● **Aim**
Present every line in which the string "This" appears.

● **Data shown**
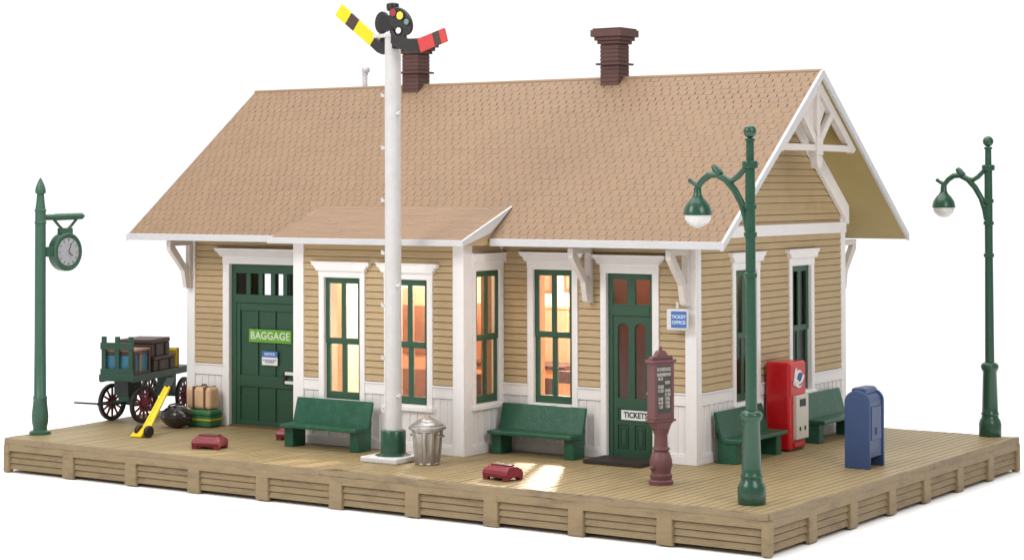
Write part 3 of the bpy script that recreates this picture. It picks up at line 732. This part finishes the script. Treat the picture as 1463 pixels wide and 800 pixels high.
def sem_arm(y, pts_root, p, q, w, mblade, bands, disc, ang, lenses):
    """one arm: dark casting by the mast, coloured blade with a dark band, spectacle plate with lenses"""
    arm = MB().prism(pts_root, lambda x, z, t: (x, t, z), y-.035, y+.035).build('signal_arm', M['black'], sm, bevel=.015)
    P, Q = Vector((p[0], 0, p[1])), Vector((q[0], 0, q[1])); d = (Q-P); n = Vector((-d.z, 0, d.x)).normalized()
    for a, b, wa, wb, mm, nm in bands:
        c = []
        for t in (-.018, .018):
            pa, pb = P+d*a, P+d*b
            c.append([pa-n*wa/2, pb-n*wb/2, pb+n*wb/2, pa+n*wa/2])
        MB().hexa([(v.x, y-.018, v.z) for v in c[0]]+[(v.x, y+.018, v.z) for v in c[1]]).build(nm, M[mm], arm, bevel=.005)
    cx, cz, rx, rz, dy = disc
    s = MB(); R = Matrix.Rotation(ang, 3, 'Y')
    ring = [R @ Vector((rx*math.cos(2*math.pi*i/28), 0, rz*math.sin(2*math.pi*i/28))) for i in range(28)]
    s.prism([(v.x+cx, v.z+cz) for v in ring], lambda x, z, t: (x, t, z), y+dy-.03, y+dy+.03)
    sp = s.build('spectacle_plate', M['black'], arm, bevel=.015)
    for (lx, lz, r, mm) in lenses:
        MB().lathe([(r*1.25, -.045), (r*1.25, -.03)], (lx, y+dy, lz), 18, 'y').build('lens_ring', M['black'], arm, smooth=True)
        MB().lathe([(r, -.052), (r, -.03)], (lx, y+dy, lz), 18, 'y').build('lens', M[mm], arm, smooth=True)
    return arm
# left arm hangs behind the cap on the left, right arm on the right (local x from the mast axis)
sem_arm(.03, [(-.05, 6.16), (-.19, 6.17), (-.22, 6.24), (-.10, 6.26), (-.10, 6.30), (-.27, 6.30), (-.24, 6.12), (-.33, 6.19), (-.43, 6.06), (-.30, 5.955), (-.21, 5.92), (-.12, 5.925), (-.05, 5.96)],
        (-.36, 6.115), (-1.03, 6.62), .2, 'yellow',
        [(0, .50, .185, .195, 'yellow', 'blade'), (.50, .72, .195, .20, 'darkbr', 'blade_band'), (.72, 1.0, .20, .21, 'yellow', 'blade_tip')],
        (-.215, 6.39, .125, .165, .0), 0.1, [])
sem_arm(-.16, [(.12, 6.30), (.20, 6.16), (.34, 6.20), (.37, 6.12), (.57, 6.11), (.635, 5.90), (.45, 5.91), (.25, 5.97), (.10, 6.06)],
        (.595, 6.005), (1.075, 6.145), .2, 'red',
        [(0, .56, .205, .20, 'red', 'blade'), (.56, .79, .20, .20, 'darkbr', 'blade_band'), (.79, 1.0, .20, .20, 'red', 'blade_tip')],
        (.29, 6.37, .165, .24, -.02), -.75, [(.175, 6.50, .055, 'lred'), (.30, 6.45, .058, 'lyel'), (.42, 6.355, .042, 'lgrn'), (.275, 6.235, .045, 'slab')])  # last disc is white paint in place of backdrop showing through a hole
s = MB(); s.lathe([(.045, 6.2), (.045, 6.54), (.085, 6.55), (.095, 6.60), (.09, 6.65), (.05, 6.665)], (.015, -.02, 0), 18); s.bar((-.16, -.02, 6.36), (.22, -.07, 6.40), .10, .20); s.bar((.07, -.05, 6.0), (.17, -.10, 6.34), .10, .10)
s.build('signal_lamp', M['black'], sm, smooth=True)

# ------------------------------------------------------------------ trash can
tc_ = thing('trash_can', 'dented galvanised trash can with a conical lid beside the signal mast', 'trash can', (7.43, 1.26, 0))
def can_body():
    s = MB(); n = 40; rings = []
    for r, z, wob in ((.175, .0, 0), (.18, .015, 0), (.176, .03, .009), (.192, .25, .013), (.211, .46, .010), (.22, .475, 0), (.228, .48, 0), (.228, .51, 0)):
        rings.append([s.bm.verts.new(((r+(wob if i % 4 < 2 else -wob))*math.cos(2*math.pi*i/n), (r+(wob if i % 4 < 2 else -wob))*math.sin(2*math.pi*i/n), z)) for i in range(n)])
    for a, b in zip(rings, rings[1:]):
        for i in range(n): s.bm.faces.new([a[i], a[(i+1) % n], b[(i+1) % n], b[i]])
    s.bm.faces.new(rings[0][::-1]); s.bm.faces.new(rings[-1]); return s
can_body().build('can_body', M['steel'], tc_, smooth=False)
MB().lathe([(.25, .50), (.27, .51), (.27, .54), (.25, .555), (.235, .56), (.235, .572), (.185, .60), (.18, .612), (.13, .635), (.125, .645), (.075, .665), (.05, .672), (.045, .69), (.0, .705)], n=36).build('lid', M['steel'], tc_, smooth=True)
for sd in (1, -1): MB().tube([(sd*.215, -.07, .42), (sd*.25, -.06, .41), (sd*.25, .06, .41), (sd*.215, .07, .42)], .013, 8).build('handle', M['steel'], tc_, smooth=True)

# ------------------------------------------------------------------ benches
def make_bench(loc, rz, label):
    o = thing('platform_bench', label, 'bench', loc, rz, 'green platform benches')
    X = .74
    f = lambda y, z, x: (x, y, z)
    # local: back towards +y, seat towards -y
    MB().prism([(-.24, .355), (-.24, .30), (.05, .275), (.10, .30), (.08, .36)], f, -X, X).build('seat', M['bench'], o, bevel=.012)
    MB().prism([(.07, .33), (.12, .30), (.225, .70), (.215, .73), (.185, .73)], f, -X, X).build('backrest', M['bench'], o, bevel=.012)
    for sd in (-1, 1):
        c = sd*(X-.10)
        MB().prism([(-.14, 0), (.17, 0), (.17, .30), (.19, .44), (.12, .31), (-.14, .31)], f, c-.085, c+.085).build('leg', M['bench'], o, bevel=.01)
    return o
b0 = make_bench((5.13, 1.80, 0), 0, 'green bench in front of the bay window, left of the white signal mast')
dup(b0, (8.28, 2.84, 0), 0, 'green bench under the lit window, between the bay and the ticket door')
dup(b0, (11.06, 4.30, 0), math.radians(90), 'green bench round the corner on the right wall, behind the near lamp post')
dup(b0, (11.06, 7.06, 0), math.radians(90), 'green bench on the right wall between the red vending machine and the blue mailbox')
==
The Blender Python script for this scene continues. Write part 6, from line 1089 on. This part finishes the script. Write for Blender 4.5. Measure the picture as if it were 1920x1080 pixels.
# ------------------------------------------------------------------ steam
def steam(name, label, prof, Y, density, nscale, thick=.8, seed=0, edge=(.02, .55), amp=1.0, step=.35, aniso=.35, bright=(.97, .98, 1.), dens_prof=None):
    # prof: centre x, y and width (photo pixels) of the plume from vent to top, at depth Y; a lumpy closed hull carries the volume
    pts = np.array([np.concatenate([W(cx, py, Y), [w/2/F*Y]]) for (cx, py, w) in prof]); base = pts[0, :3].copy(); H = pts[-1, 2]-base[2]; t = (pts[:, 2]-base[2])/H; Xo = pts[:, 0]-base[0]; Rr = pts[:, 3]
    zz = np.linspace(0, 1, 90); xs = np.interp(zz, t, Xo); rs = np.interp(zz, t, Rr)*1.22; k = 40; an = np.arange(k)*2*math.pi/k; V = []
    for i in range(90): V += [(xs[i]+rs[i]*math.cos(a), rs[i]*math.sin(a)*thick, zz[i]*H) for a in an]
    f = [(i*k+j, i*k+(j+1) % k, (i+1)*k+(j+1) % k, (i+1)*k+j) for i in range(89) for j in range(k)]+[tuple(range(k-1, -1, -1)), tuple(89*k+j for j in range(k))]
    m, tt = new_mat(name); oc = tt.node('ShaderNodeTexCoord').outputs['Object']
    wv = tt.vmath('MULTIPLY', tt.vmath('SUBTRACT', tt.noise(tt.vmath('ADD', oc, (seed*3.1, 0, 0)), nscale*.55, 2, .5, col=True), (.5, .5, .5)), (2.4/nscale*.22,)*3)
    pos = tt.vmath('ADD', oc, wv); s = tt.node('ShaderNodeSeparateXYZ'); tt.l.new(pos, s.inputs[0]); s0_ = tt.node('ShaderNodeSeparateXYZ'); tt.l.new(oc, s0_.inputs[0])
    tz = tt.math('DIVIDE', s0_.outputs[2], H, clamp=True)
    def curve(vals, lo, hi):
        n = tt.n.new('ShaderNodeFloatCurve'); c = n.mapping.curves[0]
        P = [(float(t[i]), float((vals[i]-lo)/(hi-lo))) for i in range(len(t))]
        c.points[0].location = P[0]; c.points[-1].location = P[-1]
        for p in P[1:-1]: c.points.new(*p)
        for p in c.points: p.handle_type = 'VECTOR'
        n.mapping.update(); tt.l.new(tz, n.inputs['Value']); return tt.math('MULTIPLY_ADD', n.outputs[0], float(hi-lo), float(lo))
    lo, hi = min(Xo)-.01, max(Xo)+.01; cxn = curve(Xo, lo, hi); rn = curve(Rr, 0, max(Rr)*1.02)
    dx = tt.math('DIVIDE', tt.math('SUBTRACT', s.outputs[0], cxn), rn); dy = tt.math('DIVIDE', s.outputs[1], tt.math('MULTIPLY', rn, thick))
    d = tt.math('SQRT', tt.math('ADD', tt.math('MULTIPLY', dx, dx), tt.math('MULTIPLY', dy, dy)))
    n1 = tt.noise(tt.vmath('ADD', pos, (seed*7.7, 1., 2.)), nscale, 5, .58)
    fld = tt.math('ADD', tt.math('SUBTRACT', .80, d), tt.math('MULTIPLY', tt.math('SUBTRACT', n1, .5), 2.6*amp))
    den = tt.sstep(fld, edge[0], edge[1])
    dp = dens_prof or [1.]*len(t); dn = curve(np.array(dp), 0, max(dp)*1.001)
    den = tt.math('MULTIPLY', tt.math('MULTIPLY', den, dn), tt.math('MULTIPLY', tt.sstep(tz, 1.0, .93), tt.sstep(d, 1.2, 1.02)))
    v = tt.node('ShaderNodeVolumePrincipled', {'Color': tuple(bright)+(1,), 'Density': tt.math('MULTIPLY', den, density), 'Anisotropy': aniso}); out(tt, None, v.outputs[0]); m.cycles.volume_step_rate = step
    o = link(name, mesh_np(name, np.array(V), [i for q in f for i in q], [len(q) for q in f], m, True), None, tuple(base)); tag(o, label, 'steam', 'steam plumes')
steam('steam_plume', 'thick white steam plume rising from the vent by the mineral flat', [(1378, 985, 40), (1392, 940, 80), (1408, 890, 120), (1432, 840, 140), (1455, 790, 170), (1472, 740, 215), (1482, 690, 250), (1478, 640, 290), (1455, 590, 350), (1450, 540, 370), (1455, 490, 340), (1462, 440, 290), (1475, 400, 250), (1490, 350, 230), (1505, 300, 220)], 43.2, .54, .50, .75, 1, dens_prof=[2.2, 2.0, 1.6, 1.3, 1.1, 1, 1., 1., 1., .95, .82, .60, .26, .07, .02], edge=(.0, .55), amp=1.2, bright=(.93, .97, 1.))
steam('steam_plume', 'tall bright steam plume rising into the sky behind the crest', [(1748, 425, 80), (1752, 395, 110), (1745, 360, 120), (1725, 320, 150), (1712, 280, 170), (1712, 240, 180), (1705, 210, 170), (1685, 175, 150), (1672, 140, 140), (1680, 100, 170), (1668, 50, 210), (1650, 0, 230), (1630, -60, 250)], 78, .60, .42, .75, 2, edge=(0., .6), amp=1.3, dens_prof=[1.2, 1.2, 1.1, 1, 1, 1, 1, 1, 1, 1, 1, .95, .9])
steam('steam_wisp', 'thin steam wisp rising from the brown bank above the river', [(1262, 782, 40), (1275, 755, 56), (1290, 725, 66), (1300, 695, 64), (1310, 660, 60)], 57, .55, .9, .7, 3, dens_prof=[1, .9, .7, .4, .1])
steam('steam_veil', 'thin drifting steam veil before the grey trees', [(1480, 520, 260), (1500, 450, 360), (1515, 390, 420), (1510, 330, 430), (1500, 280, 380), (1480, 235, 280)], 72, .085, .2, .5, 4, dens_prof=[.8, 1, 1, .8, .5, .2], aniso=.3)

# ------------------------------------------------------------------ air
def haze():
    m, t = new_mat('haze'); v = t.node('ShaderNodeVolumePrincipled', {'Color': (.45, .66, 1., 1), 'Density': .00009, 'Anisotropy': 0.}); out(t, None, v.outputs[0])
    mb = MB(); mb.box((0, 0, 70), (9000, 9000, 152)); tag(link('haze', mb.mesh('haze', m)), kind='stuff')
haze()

● **The answer**
Write part 3 of the bpy script that recreates this picture. It picks up at line 732. This part finishes the script. Treat the picture as 1463 pixels wide and 800 pixels high.
The Blender Python script for this scene continues. Write part 6, from line 1089 on. This part finishes the script. Write for Blender 4.5. Measure the picture as if it were 1920x1080 pixels.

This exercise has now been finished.